Речь по делу Ольги Палем

Адвокат Карабчевский Н. П.

Описание дела

Господа присяжные заседатели!

Менее года тому назад, 17 мая, в обстановке довольно специ­фической, с осложнениями в виде эсмарховской кружки на стене и распитой бутылки дешевого шампанского на столе, стряслось боль­шое зло. На грязный трактирный пол упал ничком убитый наповал молодой человек, подававший самые блестящие надежды на удач­ную карьеру, любимый семьей, уважаемый товарищами, здоровый и рассудительный, обещавший долгую и благополучную жизнь. Ря­дом с этим пошла по больничным и тюремным мытарствам еще мо­лодая, полная сил и жажды жизни женщина, тяжело раненная в грудь, теперь измученная нравственно и физически, ожидающая от вас решения своей участи. На протяжении какой-нибудь шальной секунды, отделившей два сухих коротких выстрела, уместилось столько зла, что немудрено, если из него выросло то «большое», всех интересующее дело, которое вы призваны теперь разрешить.

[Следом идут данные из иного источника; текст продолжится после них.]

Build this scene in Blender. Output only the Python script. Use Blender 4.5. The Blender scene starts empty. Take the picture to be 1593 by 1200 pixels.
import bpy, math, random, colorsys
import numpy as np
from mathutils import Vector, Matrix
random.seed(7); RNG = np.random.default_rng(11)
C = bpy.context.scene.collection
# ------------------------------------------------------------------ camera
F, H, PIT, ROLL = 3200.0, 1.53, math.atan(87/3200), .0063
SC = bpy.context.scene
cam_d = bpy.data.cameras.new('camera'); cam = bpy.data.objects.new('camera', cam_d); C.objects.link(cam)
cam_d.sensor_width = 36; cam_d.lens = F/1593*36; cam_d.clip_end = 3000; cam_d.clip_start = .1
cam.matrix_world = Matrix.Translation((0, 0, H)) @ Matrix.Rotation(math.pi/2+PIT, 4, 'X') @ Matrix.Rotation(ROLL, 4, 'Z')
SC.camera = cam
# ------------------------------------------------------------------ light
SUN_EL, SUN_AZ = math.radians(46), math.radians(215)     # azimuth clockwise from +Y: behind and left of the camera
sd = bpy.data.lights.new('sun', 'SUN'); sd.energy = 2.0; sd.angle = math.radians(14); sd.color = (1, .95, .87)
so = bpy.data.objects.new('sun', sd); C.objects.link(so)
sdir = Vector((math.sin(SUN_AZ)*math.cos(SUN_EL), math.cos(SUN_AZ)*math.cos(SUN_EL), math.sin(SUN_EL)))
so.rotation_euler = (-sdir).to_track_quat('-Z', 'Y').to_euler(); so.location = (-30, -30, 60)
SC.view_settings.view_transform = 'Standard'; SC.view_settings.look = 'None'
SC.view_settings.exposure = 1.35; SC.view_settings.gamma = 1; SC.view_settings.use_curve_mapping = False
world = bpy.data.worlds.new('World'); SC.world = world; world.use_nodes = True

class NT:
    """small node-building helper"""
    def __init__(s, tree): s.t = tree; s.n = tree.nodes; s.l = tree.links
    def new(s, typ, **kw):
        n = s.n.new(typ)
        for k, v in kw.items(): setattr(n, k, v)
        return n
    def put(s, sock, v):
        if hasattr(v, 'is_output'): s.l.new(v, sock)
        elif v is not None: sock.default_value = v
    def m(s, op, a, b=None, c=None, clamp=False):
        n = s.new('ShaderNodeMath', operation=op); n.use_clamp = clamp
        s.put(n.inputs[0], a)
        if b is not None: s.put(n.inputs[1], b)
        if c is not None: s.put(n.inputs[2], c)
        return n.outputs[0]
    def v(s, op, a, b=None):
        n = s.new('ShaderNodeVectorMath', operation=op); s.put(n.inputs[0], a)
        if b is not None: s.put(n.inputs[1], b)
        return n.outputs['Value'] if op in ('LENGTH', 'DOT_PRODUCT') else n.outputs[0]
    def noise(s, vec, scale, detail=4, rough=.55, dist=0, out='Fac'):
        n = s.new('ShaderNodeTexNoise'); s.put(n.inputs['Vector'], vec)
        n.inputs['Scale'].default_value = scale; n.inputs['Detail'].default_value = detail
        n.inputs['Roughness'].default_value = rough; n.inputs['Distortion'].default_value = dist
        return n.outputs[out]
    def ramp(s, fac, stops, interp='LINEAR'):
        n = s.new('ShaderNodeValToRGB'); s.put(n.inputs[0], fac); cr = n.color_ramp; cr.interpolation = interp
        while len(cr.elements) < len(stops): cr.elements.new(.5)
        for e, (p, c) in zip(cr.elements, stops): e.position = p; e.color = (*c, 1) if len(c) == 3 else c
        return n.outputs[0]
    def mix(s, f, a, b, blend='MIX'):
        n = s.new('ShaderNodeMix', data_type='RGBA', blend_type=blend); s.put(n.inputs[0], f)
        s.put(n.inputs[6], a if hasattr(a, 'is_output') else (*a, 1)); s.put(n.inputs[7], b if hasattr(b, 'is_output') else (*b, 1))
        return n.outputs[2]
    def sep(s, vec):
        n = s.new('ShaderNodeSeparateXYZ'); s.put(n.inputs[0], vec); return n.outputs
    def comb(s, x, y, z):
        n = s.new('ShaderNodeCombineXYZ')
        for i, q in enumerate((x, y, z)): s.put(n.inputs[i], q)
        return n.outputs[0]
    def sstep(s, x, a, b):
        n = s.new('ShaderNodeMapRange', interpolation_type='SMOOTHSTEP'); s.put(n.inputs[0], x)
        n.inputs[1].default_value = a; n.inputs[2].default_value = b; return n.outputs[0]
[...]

Представитель обвинения был прав, говоря, что наша работа, наши односторонние усилия выяснить перед вами истину есть толь­ко работа для вас вспомогательная, я бы сказал, работа черновая. От нее, как от черновых набросков, может не остаться никаких сле­дов в окончательном акте судейского творчества — в вашем приго­воре. Прокурор, ссылаясь на то, что это дело «большое», просил у вас напряжения всей вашей памяти; он рассчитывал, что в воспол­нение допущенных им фактических пробелов вы придете ему на по­мощь. Я вынужден рассчитывать на нечто большее. Это не только «большое дело» по обилию материала, подлежащего вашей оценке, оно, вместе с тем, очень сложное, очень тонкое и спорное дело. В нем много места для житейской и нравственной оценки подробно­стей, для психологического анализа характеров лиц и положений. Чем глубже станет проникать ваш разум, чем шире распахнется ва­ше сердце, тем ярче, тем светлее выступит в этом деле нужное и главное, что ляжет в основу не механической только работы вашей памяти, а творческой, сознательной духовной работы вашей судей­ской совести.

Для каждой творческой работы первое и главное условие — внутренняя свобода. Если предвзятые положения вами принесены уже на суд, моя работа будет бесплодна. Это предубеждение, враж­дебное судейскому убеждению, вызовет в вас только сухое раздра­жение против всего, что я скажу вам, против всего, что я могу сказать в качестве защитника Палем. Бесплодная и тяжкая работа! Она только измучает нас. Второе и главное условие правильности вашей судейской работы — осторожное, критическое отношение к материалу, подлежащему вашей оценке, — также будет вами забыто. Все заменит собой готовый шаблон, готовая схема предвзятых положений, которыми именно в деле, подобном настоящему, так со­блазнительно и так легко щегольнуть. Для этого не нужно ни на­пряжения ума, ни колебаний совести, не нужно даже детального изучения обстоятельств дела. Достаточно одной только самоуверен­ной смелости.

И в положении защитника сенсационно кровавого и вместе «любовного» дела, где фигурирует «покинутая», пожалуй, «оболь­щенная», пожалуй, «несчастная», во всяком случае «так много лю­бившая и так много страдавшая» женщина, — готовый шаблон, хо­дячее положение с некоторым расчетом на успех могли бы быть вы­двинуты перед вами. Защитительная речь могла бы явиться живо­писной иллюстрацией, вариацией на давно знакомую тему: «ей отпустится много за то, что она много любила! ».